I haven't tried our design double width yet, but I don't see why it should be an issue. It might be worth adding a few mm to the retaining lip around the calendar; the 3mm there at present is partly tuned to the longways flex of the current length of acrylic.

Happy to throw together a modified design with the script I have, either a generated file, cut parts at cost, or fully fabricated if you felt this kind of design might work for you.

A limitation of the current design is that it needs to have a multiple of 6 loops, in order to be sure that the next loop you grab from the top (old) can go back into the bottom (new). There's no reason the frame shouldn't be just big enough for two weeks, but if you wanted to have fewer than 6 weeks in view, you'd have to have the extra loops stashed somewhere so you can always get the numbers right.

If you don't care about the date numbers being correct, you could use a similar approach (sliding vertical panels to keep X weeks in view) and drop the articulated loops altogether.

Making a full-fledged tacticalendar which was extra wide shouldn't be too hard.

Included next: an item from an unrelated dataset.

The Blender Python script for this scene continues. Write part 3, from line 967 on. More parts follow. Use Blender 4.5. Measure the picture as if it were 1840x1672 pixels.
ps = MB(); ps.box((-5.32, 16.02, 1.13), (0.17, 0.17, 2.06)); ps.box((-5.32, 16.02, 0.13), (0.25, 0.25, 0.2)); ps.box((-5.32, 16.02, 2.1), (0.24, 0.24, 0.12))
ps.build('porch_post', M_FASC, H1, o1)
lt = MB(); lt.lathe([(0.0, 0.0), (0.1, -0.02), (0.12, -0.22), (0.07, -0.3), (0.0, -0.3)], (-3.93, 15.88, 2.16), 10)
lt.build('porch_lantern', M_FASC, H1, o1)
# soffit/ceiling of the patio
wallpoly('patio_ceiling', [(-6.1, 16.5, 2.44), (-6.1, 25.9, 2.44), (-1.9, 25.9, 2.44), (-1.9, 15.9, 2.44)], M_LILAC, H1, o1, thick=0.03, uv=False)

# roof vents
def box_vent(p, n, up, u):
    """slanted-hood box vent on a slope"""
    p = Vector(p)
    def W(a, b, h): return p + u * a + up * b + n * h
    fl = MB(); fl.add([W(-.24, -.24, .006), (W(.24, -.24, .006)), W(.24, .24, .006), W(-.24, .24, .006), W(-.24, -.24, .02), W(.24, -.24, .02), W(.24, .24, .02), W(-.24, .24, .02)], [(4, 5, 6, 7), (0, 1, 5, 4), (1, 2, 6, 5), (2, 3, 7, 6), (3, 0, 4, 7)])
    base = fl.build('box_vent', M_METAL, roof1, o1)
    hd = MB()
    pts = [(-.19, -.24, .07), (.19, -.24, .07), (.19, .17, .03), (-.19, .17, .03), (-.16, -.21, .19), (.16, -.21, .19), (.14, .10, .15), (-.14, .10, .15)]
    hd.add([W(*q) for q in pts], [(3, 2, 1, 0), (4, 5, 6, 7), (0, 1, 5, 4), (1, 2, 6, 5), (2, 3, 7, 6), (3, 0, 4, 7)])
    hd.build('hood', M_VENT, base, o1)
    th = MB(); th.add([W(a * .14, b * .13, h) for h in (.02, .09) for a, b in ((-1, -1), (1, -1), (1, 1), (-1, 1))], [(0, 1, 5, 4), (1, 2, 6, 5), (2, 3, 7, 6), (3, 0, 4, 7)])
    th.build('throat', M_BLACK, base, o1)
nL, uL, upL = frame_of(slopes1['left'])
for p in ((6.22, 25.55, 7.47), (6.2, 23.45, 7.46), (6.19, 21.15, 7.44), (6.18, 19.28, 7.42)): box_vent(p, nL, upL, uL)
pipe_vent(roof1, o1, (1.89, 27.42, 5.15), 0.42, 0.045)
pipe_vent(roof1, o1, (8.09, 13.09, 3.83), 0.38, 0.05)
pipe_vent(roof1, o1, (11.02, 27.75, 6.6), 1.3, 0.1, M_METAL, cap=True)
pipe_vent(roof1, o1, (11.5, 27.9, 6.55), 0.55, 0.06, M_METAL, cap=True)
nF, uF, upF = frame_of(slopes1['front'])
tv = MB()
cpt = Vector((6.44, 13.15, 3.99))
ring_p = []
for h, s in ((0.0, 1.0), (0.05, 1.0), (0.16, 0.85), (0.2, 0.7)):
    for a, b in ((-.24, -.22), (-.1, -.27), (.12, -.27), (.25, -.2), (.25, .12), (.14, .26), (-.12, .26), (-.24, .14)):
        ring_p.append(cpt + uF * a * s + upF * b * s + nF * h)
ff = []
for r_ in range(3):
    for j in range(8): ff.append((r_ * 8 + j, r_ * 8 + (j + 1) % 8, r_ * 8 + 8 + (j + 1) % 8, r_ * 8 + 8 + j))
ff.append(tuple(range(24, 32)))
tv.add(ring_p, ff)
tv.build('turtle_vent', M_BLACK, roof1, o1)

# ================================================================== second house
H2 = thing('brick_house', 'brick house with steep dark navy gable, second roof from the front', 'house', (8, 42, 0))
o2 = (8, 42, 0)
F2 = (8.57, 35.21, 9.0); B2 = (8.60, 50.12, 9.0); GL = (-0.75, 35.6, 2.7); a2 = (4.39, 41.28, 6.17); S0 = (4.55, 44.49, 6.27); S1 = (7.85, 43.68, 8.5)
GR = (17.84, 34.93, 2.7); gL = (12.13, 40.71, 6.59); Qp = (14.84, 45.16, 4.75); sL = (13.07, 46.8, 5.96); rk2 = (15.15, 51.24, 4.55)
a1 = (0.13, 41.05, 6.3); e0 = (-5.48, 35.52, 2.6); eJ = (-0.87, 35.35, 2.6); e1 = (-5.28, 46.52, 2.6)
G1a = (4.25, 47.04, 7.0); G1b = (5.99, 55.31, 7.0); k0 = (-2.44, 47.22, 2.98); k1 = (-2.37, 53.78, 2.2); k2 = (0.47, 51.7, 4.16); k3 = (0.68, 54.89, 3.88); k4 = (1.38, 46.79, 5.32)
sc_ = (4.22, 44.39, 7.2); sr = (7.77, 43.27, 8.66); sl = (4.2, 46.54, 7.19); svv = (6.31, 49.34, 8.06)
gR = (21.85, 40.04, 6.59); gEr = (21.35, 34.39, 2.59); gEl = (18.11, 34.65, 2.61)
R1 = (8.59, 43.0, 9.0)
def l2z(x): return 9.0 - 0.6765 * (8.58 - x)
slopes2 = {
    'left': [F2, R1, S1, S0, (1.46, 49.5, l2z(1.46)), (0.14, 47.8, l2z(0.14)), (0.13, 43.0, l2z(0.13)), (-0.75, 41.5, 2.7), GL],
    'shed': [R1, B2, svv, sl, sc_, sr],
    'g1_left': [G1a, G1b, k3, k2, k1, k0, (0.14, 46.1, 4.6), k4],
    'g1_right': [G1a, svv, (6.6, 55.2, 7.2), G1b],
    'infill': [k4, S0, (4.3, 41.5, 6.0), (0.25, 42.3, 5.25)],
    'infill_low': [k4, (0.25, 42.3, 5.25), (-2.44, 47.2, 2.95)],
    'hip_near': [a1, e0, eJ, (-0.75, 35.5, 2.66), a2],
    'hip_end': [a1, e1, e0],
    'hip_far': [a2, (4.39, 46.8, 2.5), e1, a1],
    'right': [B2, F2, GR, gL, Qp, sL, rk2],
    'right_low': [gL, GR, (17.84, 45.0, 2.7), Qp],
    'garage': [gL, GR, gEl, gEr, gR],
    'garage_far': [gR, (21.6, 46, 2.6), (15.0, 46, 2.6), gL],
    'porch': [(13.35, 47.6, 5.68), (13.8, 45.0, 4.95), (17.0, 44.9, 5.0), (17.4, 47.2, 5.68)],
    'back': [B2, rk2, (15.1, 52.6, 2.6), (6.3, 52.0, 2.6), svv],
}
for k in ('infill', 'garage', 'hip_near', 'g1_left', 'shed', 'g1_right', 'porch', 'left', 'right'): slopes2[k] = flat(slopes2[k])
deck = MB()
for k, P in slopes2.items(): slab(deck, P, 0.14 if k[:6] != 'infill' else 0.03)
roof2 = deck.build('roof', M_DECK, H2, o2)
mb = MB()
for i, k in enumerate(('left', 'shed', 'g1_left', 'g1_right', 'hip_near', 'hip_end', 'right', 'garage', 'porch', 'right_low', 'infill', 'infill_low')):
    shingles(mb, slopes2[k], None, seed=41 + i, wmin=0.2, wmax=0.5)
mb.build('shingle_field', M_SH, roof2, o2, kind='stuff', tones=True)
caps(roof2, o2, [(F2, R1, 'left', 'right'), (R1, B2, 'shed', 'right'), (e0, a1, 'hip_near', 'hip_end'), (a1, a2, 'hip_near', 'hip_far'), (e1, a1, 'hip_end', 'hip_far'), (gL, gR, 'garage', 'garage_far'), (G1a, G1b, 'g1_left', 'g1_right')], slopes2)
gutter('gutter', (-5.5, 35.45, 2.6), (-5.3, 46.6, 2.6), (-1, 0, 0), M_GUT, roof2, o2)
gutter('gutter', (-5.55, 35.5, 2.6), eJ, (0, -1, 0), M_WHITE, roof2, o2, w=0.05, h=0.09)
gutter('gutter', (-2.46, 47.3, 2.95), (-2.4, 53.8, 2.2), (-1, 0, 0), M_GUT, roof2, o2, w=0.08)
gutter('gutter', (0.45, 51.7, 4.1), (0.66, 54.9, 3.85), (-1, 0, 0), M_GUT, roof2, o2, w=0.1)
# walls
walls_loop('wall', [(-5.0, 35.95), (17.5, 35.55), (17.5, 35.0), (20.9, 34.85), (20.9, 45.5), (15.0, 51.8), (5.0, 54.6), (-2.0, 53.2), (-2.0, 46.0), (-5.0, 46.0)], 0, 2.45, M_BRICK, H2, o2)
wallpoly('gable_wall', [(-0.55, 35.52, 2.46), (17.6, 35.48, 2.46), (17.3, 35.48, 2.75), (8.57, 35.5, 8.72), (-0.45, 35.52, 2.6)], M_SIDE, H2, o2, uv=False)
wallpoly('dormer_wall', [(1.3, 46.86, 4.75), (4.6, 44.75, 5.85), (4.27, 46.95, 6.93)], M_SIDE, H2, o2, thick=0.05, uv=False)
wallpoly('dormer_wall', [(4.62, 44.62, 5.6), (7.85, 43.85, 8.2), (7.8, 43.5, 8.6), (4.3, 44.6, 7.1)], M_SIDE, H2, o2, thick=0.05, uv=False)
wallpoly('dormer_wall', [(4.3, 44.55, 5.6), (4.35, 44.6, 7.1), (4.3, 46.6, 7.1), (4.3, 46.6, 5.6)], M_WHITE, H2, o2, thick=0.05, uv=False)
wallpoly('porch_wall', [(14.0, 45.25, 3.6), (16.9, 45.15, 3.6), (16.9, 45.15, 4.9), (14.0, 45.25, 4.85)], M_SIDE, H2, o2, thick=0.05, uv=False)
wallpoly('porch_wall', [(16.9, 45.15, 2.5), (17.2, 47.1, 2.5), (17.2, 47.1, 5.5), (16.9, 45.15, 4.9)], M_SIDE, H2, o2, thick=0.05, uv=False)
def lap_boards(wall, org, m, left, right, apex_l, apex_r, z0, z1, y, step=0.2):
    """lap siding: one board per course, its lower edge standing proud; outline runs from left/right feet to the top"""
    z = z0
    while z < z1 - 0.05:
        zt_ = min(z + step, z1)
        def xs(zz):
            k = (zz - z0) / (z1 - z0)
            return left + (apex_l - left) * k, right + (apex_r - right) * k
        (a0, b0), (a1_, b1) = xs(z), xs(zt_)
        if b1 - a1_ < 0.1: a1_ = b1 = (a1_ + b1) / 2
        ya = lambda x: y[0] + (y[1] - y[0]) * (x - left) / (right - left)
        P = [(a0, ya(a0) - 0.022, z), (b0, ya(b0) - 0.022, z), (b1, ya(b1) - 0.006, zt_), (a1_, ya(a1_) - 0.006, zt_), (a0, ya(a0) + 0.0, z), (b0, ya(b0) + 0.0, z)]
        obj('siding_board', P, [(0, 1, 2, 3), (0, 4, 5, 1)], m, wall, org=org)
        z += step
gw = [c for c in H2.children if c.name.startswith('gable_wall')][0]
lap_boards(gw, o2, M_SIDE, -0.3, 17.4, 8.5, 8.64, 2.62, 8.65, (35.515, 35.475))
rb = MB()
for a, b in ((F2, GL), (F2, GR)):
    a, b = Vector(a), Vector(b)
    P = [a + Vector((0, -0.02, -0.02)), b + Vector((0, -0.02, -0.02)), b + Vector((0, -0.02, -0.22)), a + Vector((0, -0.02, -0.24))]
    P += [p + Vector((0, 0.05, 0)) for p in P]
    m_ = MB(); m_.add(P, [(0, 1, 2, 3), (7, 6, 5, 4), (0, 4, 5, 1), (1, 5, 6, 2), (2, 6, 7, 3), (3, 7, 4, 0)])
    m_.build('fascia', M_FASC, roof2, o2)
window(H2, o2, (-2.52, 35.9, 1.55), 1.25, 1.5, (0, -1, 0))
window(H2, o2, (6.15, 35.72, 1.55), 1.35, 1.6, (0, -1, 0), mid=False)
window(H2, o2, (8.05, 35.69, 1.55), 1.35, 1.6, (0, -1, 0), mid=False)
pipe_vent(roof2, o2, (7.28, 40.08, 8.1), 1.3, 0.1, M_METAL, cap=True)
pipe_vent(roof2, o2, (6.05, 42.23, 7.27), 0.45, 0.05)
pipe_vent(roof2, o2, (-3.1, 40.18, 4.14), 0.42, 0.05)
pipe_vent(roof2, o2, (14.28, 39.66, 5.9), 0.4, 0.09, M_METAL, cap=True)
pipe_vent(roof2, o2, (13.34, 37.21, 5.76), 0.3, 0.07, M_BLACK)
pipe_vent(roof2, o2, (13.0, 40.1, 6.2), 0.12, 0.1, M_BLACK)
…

I'm working with a maximum of 295mm x 595mm with the supplier I'm using right now, so you could easily have one which was the same height as the current one, but where the tiles and frame were (just a bit more than) twice as wide than the current one.

I think this might be worth fabricating and considering as an alternate design because I get a lot of feedback about how small the squares are. However, one offs (costs me £17 for each new design) and more area means more time (probably double) on the laser bed. Unless you've got access to a free laser cutter, that is :)

cefn commented 13 years ago

I just figured what you meant about the column per person, as I think I had it oriented wrongly in my mind. It got me thinking about the modifications we could make to accommodate for different areas for different people within the same calendar.

It's feasible to get the acrylic panels etched with anything you like. One thing worth attempting is to divide up the acrylic panels with 'horizontal rules'. That means that the calendar is re-oriented compared to yours - i.e. a row-per-person within each day.

A nice personalisation for a family would then be to have people's names etched into the wooden border of the calendar itself to match with the horizontal rules on the panels.

Using this strategy, and doubling the vertical height might give you enough room to have information per person. Combined with the Google calendar syncing, that could be pretty useful to put everyone's calendar in one system.

Regular things would just be written on the panels and left there (e.g. if you do rugby every thursday, you don't remove that). It would be possible to secure temporarily unerasable appointments with some invisible scotch tape perhaps - e.g. write on Rugby, and then cover it with a square of magic tape. Those fixed appointments would then be protected from the weekly wipe.